Despite various after party’s going on in town we end up in the old Dockers pub the Bramley-Moore opposite the festival site while trying and failing to get a taxi, quite an experience to say the least…think along the lines of an episode of ‘Shameless’ and you are almost there…

Despite our Saturday night pub experience, we kick Sunday off relatively early with Bill Ryder Jones on the Atlantic Stage; the effortlessly cool local boy, and former founding member of The Coral also played on the main stage last year and always provides the most relaxing, chilled out vibes of the day, helpful to sooth our heads. “This one’s for that lovely piece of land over there” he declares motioning across the water to Birkenhead before he plays single ‘Two To Birkenhead’, ‘Satellites’ and the poignant ‘Wild Roses’ are also highlights.


It’s fair to say The Dandy Warhols are veterans nowadays having been on the scene for over 20 years, the US band from Portland have managed longevity in an ever changing industry and remain capable of putting on a great live show, we very luckily ended up on the side of stage for the Dandy’s performance and it was  great to watch from “the other side” of course the crowd erupted  for their massive hit ‘Bohemian Like You’ singing along before the vocals had even started, by no means a one hit wonder though they have an impressive back catalogue of songs such as ‘Godless’ and ‘Be-In’, a perfect band for the hazy sunset.  Circa Waves, another Liverpool band also played Sound City last year, but this year their success is measured by a booking on the main stage. Despite a few technical difficulties with the stages power  supply they play a triumphant set packed with all their singalong favourites including the impossibly catchy ‘T-Shirt Weather’ and ‘Fossils’, their sound is perfect for the sun filled evening and proves their worth as a band made for a summer festival stage.

Pete Doherty, surely a festival booker’s nightmare thanks to a history of going AWOL. No such worries in Liverpool though as The Libertines frontman is on stage at exactly the right time and also looks incredibly well, it’s a joy to see Pete and his band headline the North Stage on Sunday evening, it’s a more gentle affair than a Libertines gig with ‘You’re My Waterloo’ and ‘Last of the English Roses’ providing the sway along, arms aloft moments before Babyshambles track ‘Fuck Forever’ reminds us that it wouldn’t be a Doherty gig without being slightly ramshackle.

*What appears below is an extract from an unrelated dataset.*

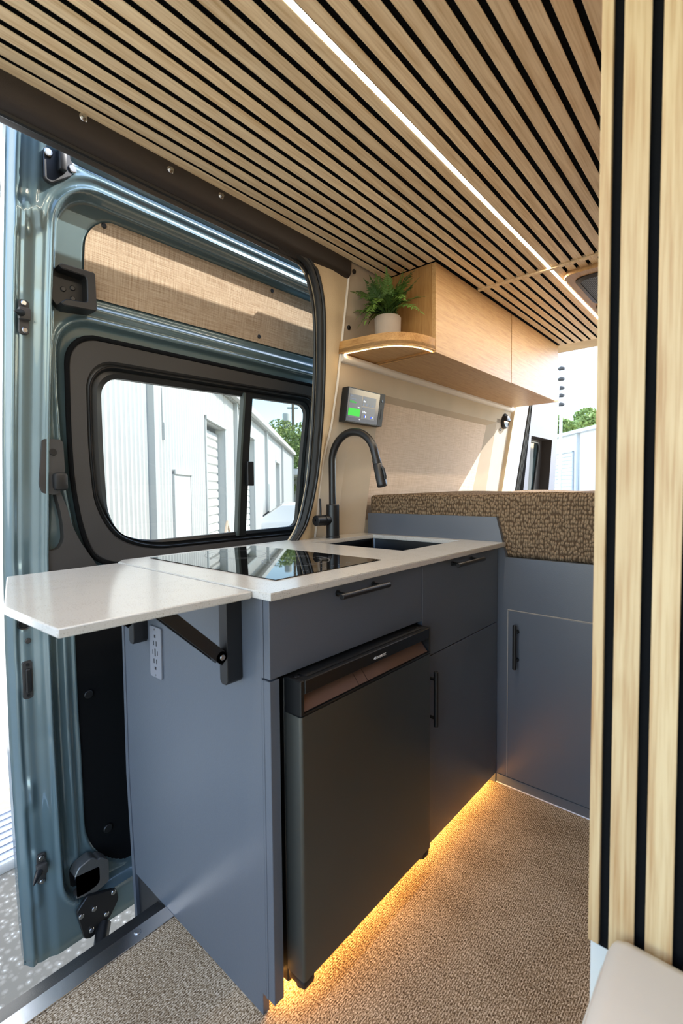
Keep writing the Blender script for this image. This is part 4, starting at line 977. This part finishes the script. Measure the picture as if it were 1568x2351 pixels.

Thanks to another problem with a power cut on the main stage we manage to catch most of Pete Doherty’s set before heading back to catch headliners and local heroes The Coral. It was the most anticipated performance of the weekend, a homecoming for the Wirral band who were playing their first show in the city since the release of their seventh album ‘Distance Inbetween’. Despite the technical difficulties earlier on they powered through a set packed full of old and new material delivered in front of a mesmerising kaleidoscope lightshow. The new songs are more psych influenced, comparable to Tame Impala and prove there is more to The Coral than reminiscing about their past. The last quarter of the set is jam packed with hits to keep the fans happy though; ‘Pass It On’, ‘In The Morning’ and of course ‘Dreaming Of You’, seeing this band close Sound City in front of their home crowd is the most fitting end to another great weekend  had at this festival.